> **GOAL**
Quote from the first line below through the line that contains "d = ray(px, py); return EYE + d*((z-CAM_H)/d.z)", both included, and leave the pictures out.

> **DATA SECTION**
....

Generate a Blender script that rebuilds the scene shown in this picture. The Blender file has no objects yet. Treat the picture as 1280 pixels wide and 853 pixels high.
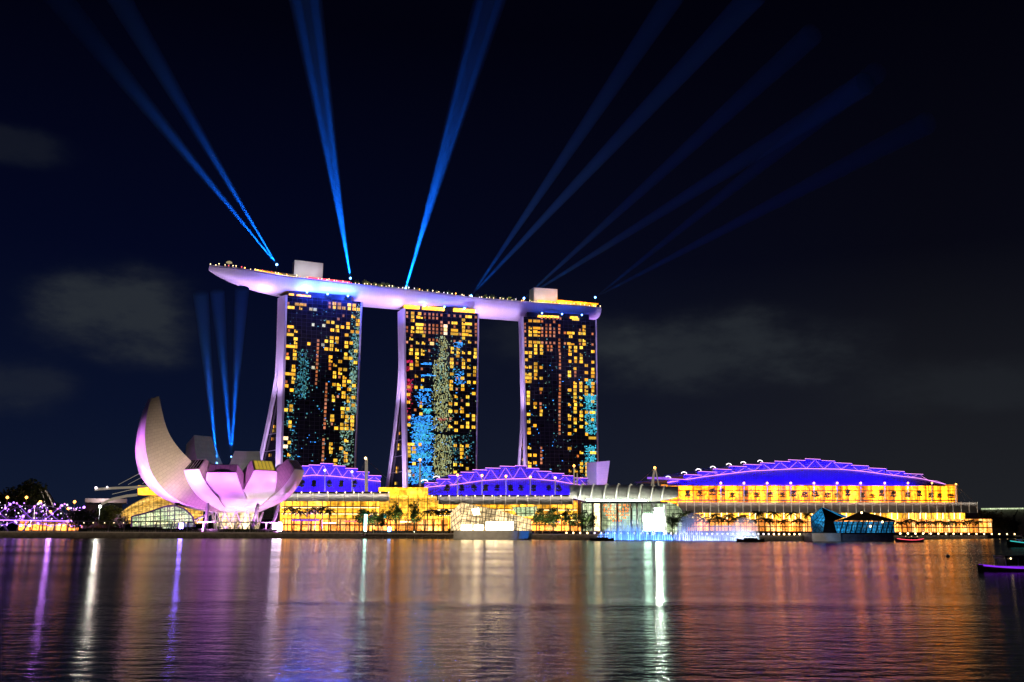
import bpy, bmesh, math, random
import numpy as np
from mathutils import Vector, Matrix
random.seed(7)
SC = bpy.context.scene
COL = SC.collection

# ------------------------------------------------------------------ camera
F_PX, PITCH, ROLL, CAM_H = 1150.0, math.radians(11.67), math.radians(0.35), 4.0
FW = Vector((0, math.cos(PITCH), math.sin(PITCH)))
UP0 = Vector((0, -math.sin(PITCH), math.cos(PITCH)))
RT0 = Vector((1, 0, 0))
RT = RT0*math.cos(ROLL) + UP0*math.sin(ROLL)
UP = -RT0*math.sin(ROLL) + UP0*math.cos(ROLL)
EYE = Vector((0, 0, CAM_H))
cam = bpy.data.cameras.new('camera')
cam.sensor_width = 36; cam.lens = F_PX/1280*36; cam.clip_start = .5; cam.clip_end = 20000
co = bpy.data.objects.new('camera', cam); COL.objects.link(co)
m = Matrix((RT, UP, -FW)).transposed().to_4x4(); m.translation = EYE
co.matrix_world = m
SC.camera = co

def ray(px, py): return FW + RT*((px-640)/F_PX) + UP*((426.5-py)/F_PX)
def at(px, py, Y):
    d = ray(px, py); return EYE + d*(Y/d.y)
def atz(px, py, z):
    d = ray(px, py); return EYE + d*((z-CAM_H)/d.z)

# ------------------------------------------------------------------ render settings
SC.view_settings.view_transform = 'Standard'; SC.view_settings.look = 'None'
SC.view_settings.exposure = 0; SC.view_settings.gamma = 1
SC.render.engine = 'CYCLES'
cy = SC.cycles
cy.use_denoising = True
try: cy.denoiser = 'OPENIMAGEDENOISE'
except Exception: pass
cy.max_bounces = 4; cy.diffuse_bounces = 1; cy.glossy_bounces = 2; cy.transmission_bounces = 3
cy.volume_bounces = 0; cy.transparent_max_bounces = 12
cy.sample_clamp_indirect = 4; cy.caustics_reflective = False; cy.caustics_refractive = False

# ------------------------------------------------------------------ night sky
W = bpy.data.worlds.new('World'); SC.world = W; W.use_nodes = True
nt = W.node_tree; N = nt.nodes; L = nt.links
for n in list(N): N.remove(n)
def nd(tree, t, **kw):
    n = tree.nodes.new(t)
    for k, v in kw.items():
        if k.startswith('i_'): n.inputs[k[2:].replace('_', ' ')].default_value = v
        else: setattr(n, k, v)
    return n
def mth(tree, op, a, b=None, c=None, clamp=False):
    n = tree.nodes.new('ShaderNodeMath'); n.operation = op; n.use_clamp = clamp
    for i, x in enumerate((a, b, c)):
        if x is None: continue
        if isinstance(x, (int, float)): n.inputs[i].default_value = x
        else: tree.links.new(x, n.inputs[i])
    return n.outputs[0]
def mixc(tree, fac, a, b, blend='MIX'):
    n = tree.nodes.new('ShaderNodeMix'); n.data_type = 'RGBA'; n.blend_type = blend
    if isinstance(fac, (int, float)): n.inputs[0].default_value = fac
    else: tree.links.new(fac, n.inputs[0])
    for i, x in ((6, a), (7, b)):
        if isinstance(x, (tuple, list)): n.inputs[i].default_value = (*x[:3], 1)
        else: tree.links.new(x, n.inputs[i])
    return n.outputs[2]
def ramp(tree, fac, stops, interp='LINEAR'):
    n = tree.nodes.new('ShaderNodeValToRGB'); n.color_ramp.interpolation = interp
    e = n.color_ramp.elements
    while len(e) < len(stops): e.new(.5)
    for el, (p, c) in zip(e, stops):
        el.position = p; el.color = (*c, 1) if len(c) == 3 else c
    tree.links.new(fac, n.inputs[0]); return n.outputs[0]

tc = nd(nt, 'ShaderNodeTexCoord')
sep = nd(nt, 'ShaderNodeSeparateXYZ'); L.new(tc.outputs['Generated'], sep.inputs[0])
zc = sep.outputs[2]
right = ramp(nt, zc, [(0, (.014, .0155, .019)), (.12, (.0095, .0105, .0145)), (.28, (.0022, .0024, .0062)), (.5, (.0006, .0006, .0030)), (1, (.0003, .0003, .0016))])
left = ramp(nt, zc, [(0, (.006, .011, .030)), (.12, (.0028, .0056, .022)), (.28, (.0010, .0022, .0135)), (.5, (.0005, .0006, .0040)), (1, (.0003, .0003, .002))])
xf = mth(nt, 'MULTIPLY_ADD', sep.outputs[0], 1.6, .35, clamp=True)
base = mixc(nt, xf, left, right)
nz = nd(nt, 'ShaderNodeTexNoise', i_Scale=9.0, i_Detail=8.0, i_Roughness=.6); 
mp = nd(nt, 'ShaderNodeMapping'); mp.inputs['Scale'].default_value = (1, 1, 2.2)
L.new(tc.outputs['Generated'], mp.inputs[0]); L.new(mp.outputs[0], nz.inputs['Vector'])
nval = nz.outputs['Fac']
clouds = None
for px, py, sx, sy, amp in ((150, 396, 14.5, 25, .72), (905, 440, 8.2, 27, .55), (15, 480, 20, 40, .28), (8, 178, 22, 60, .2), (700, 430, 11, 32, .22), (1185, 482, 11, 40, .2)):
    d = ray(px, py).normalized()
    hx = Vector((d.y, -d.x, 0)).normalized(); vz = hx.cross(d).normalized()
    a = nd(nt, 'ShaderNodeVectorMath', operation='DOT_PRODUCT'); a.inputs[1].default_value = hx; L.new(tc.outputs['Generated'], a.inputs[0])
    b = nd(nt, 'ShaderNodeVectorMath', operation='DOT_PRODUCT'); b.inputs[1].default_value = vz; L.new(tc.outputs['Generated'], b.inputs[0])
    a1 = mth(nt, 'POWER', mth(nt, 'ABSOLUTE', mth(nt, 'MULTIPLY', a.outputs['Value'], sx)), 2.6)
    b0 = mth(nt, 'MULTIPLY', b.outputs['Value'], sy)
    b1 = mth(nt, 'POWER', mth(nt, 'ABSOLUTE', b0), 2.6)
    s = mth(nt, 'ADD', a1, b1)
    s = mth(nt, 'ADD', s, mth(nt, 'MULTIPLY_ADD', nval, -5.0, 2.6))
    g = mth(nt, 'MULTIPLY', mth(nt, 'SMOOTH_MIN', 1.0, mth(nt, 'EXPONENT', mth(nt, 'MULTIPLY', mth(nt, 'POWER', mth(nt, 'MAXIMUM', s, 0.0), 1.6), -1.0)), .3), amp)
    clouds = g if clouds is None else mth(nt, 'ADD', clouds, g)
vor = nd(nt, 'ShaderNodeTexVoronoi', i_Scale=46.0); L.new(tc.outputs['Generated'], vor.inputs['Vector'])
star = mth(nt, 'LESS_THAN', vor.outputs['Distance'], .026)
sgate = nd(nt, 'ShaderNodeSeparateXYZ'); L.new(vor.outputs['Color'], sgate.inputs[0])
star = mth(nt, 'MULTIPLY', star, mth(nt, 'GREATER_THAN', sgate.outputs[0], .955))
c1 = mixc(nt, clouds, base, (.027, .033, .039))
c2 = mixc(nt, star, c1, (.10, .12, .15))
bg = nd(nt, 'ShaderNodeBackground'); L.new(c2, bg.inputs[0]); bg.inputs[1].default_value = 1.0
ow = nd(nt, 'ShaderNodeOutputWorld'); L.new(bg.outputs[0], ow.inputs[0])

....

> **SOLVED PROBLEM**
Generate a Blender script that rebuilds the scene shown in this picture. The Blender file has no objects yet. Treat the picture as 1280 pixels wide and 853 pixels high.
import bpy, bmesh, math, random
import numpy as np
from mathutils import Vector, Matrix
random.seed(7)
SC = bpy.context.scene
COL = SC.collection

# ------------------------------------------------------------------ camera
F_PX, PITCH, ROLL, CAM_H = 1150.0, math.radians(11.67), math.radians(0.35), 4.0
FW = Vector((0, math.cos(PITCH), math.sin(PITCH)))
UP0 = Vector((0, -math.sin(PITCH), math.cos(PITCH)))
RT0 = Vector((1, 0, 0))
RT = RT0*math.cos(ROLL) + UP0*math.sin(ROLL)
UP = -RT0*math.sin(ROLL) + UP0*math.cos(ROLL)
EYE = Vector((0, 0, CAM_H))
cam = bpy.data.cameras.new('camera')
cam.sensor_width = 36; cam.lens = F_PX/1280*36; cam.clip_start = .5; cam.clip_end = 20000
co = bpy.data.objects.new('camera', cam); COL.objects.link(co)
m = Matrix((RT, UP, -FW)).transposed().to_4x4(); m.translation = EYE
co.matrix_world = m
SC.camera = co

def ray(px, py): return FW + RT*((px-640)/F_PX) + UP*((426.5-py)/F_PX)
def at(px, py, Y):
    d = ray(px, py); return EYE + d*(Y/d.y)
def atz(px, py, z):
    d = ray(px, py); return EYE + d*((z-CAM_H)/d.z)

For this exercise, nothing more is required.